SUPPLIED DATA:
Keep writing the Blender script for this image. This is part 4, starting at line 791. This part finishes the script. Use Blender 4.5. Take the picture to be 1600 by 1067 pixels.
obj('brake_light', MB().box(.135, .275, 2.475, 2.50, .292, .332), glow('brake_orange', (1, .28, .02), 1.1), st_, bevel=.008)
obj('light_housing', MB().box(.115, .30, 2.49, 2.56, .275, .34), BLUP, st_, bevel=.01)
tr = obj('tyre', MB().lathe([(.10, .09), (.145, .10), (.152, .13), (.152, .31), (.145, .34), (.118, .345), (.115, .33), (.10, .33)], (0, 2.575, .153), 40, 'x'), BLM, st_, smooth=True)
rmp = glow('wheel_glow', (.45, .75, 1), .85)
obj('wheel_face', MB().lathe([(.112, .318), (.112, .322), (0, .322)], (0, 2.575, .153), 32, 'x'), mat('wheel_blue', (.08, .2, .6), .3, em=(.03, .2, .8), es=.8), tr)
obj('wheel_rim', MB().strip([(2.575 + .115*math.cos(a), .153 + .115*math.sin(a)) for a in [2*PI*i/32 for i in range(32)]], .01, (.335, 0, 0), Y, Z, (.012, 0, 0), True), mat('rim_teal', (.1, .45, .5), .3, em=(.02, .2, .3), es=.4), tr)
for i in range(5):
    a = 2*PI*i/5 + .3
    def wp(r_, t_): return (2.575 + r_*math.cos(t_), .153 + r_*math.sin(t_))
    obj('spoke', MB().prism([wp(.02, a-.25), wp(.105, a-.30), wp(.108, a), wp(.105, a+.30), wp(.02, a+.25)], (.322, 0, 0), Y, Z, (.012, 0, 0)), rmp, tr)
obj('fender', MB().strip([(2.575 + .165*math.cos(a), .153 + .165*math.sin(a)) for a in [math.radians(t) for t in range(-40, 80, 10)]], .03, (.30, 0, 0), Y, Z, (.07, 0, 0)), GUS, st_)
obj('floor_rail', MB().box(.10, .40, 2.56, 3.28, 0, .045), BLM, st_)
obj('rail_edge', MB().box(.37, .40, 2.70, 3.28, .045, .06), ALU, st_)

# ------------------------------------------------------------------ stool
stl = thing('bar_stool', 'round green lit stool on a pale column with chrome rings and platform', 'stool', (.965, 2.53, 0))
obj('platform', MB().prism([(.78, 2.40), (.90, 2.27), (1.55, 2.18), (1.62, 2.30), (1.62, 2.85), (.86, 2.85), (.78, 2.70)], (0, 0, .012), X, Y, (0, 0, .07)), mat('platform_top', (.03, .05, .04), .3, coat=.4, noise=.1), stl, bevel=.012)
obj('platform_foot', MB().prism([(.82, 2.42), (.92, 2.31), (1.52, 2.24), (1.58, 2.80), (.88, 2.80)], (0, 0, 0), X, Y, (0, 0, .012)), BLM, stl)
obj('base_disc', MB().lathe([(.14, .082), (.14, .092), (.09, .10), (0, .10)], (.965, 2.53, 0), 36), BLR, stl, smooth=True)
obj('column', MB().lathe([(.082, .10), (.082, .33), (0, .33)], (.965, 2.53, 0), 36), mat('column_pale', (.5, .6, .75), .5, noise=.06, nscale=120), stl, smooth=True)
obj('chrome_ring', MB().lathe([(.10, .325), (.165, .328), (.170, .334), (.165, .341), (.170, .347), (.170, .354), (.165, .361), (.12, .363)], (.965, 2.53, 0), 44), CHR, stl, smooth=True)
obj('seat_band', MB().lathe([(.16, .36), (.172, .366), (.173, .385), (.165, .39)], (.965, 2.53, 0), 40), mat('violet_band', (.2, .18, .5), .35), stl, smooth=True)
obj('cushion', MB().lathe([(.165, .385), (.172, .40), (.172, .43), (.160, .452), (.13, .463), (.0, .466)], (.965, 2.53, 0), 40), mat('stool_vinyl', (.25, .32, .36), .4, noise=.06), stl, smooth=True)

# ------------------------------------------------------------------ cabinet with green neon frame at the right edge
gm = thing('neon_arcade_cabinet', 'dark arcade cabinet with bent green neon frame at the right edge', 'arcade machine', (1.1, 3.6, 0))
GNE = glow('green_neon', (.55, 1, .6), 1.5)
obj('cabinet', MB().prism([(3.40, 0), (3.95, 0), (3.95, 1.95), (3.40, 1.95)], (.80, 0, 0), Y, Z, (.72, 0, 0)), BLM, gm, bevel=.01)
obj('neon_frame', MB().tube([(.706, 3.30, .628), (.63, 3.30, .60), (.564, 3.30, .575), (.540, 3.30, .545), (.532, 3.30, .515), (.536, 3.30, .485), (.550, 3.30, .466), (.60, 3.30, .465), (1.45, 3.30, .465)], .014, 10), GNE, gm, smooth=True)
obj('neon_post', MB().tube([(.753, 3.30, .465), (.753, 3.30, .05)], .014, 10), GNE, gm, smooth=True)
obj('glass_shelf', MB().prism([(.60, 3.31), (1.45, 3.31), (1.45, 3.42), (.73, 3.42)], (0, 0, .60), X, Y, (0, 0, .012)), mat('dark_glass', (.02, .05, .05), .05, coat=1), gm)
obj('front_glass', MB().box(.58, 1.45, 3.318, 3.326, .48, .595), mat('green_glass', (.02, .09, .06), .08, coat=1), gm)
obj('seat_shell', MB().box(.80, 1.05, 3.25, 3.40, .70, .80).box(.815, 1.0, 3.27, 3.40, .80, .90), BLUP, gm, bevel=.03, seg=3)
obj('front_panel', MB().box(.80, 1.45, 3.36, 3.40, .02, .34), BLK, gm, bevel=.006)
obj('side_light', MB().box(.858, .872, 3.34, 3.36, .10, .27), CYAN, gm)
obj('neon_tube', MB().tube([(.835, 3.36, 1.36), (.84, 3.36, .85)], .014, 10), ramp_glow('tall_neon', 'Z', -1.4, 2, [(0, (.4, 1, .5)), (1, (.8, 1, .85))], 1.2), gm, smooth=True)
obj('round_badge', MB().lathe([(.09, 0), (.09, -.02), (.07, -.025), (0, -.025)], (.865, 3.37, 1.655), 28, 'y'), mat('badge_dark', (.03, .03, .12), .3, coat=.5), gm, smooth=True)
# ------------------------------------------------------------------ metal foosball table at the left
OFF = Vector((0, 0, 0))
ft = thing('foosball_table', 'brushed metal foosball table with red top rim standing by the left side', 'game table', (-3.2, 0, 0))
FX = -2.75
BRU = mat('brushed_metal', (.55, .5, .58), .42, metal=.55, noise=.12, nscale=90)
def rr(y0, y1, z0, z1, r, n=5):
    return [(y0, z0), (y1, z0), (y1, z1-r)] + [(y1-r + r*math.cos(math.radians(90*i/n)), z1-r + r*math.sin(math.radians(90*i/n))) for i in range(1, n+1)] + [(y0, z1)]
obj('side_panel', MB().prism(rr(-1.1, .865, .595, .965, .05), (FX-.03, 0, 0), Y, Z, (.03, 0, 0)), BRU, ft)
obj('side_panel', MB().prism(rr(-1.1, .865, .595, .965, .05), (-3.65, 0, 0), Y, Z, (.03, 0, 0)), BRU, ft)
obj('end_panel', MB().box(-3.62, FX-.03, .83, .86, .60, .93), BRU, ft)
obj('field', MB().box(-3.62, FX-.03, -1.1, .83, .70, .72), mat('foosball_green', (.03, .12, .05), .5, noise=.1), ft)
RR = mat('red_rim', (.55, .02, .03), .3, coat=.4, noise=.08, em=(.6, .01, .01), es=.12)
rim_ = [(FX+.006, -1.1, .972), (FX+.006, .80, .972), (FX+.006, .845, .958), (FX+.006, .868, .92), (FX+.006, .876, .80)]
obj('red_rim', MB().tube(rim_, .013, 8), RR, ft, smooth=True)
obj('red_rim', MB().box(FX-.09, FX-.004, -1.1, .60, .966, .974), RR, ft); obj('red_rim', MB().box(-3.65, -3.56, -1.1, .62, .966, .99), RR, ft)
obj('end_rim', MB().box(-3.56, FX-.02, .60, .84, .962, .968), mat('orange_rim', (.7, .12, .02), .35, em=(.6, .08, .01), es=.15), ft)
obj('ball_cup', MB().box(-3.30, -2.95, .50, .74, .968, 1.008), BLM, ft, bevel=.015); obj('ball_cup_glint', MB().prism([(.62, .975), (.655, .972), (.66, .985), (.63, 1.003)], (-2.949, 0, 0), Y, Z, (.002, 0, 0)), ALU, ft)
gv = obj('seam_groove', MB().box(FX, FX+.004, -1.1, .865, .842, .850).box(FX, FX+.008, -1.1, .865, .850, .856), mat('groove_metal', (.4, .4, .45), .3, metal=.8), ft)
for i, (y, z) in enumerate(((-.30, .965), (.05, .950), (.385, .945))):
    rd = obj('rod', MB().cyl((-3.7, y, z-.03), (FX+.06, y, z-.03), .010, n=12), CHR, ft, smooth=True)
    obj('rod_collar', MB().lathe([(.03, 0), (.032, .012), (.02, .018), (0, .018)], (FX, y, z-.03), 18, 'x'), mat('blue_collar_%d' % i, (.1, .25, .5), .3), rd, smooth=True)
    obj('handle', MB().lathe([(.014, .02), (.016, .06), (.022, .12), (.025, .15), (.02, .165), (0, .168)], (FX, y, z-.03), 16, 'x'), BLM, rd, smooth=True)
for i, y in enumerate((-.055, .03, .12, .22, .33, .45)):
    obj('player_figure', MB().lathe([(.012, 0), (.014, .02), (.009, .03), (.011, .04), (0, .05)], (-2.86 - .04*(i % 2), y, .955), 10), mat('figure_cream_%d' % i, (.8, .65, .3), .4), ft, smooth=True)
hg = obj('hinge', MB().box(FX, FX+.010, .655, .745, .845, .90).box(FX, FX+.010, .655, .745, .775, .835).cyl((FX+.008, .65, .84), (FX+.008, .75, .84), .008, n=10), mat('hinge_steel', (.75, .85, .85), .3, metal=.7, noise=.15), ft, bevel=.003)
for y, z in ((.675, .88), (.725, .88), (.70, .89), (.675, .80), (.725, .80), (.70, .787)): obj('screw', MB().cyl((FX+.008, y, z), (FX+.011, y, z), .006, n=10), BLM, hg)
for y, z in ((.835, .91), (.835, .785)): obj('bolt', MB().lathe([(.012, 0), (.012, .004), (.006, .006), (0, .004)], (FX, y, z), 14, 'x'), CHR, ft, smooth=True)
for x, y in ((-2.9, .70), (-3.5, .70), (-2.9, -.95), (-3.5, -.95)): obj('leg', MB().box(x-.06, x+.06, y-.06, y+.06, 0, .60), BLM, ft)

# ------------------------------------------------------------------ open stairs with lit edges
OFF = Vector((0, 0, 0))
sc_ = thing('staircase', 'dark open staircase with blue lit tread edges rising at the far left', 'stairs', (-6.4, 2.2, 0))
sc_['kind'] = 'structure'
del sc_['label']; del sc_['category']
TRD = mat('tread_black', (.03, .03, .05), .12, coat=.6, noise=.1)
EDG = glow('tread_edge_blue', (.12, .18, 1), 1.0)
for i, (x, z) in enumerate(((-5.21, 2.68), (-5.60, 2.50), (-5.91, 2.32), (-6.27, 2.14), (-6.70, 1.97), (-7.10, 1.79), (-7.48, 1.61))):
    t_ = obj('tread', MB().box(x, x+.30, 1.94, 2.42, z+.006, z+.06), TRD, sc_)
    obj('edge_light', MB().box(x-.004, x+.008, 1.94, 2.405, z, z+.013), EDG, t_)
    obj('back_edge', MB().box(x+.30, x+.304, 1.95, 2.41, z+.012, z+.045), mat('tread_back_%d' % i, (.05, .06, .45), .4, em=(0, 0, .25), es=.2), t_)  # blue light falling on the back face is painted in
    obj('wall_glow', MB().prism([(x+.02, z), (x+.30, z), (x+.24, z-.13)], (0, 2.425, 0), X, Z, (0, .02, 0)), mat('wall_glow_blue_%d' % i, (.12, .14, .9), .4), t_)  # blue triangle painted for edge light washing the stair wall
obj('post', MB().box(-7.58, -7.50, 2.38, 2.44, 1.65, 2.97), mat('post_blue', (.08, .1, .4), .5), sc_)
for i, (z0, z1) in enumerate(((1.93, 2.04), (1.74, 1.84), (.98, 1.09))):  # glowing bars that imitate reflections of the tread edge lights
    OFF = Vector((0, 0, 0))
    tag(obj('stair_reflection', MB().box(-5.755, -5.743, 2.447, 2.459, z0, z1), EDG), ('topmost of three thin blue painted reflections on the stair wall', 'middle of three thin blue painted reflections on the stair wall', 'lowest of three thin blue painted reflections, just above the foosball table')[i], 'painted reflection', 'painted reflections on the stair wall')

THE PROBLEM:
Quote verbatim the opening lines of the listing above, ending with the line where "3.28, .045, .06), ALU, st_)" appears; include both endpoints and nothing more.

FINISHED EXERCISE:
Keep writing the Blender script for this image. This is part 4, starting at line 791. This part finishes the script. Use Blender 4.5. Take the picture to be 1600 by 1067 pixels.
obj('brake_light', MB().box(.135, .275, 2.475, 2.50, .292, .332), glow('brake_orange', (1, .28, .02), 1.1), st_, bevel=.008)
obj('light_housing', MB().box(.115, .30, 2.49, 2.56, .275, .34), BLUP, st_, bevel=.01)
tr = obj('tyre', MB().lathe([(.10, .09), (.145, .10), (.152, .13), (.152, .31), (.145, .34), (.118, .345), (.115, .33), (.10, .33)], (0, 2.575, .153), 40, 'x'), BLM, st_, smooth=True)
rmp = glow('wheel_glow', (.45, .75, 1), .85)
obj('wheel_face', MB().lathe([(.112, .318), (.112, .322), (0, .322)], (0, 2.575, .153), 32, 'x'), mat('wheel_blue', (.08, .2, .6), .3, em=(.03, .2, .8), es=.8), tr)
obj('wheel_rim', MB().strip([(2.575 + .115*math.cos(a), .153 + .115*math.sin(a)) for a in [2*PI*i/32 for i in range(32)]], .01, (.335, 0, 0), Y, Z, (.012, 0, 0), True), mat('rim_teal', (.1, .45, .5), .3, em=(.02, .2, .3), es=.4), tr)
for i in range(5):
    a = 2*PI*i/5 + .3
    def wp(r_, t_): return (2.575 + r_*math.cos(t_), .153 + r_*math.sin(t_))
    obj('spoke', MB().prism([wp(.02, a-.25), wp(.105, a-.30), wp(.108, a), wp(.105, a+.30), wp(.02, a+.25)], (.322, 0, 0), Y, Z, (.012, 0, 0)), rmp, tr)
obj('fender', MB().strip([(2.575 + .165*math.cos(a), .153 + .165*math.sin(a)) for a in [math.radians(t) for t in range(-40, 80, 10)]], .03, (.30, 0, 0), Y, Z, (.07, 0, 0)), GUS, st_)
obj('floor_rail', MB().box(.10, .40, 2.56, 3.28, 0, .045), BLM, st_)
obj('rail_edge', MB().box(.37, .40, 2.70, 3.28, .045, .06), ALU, st_)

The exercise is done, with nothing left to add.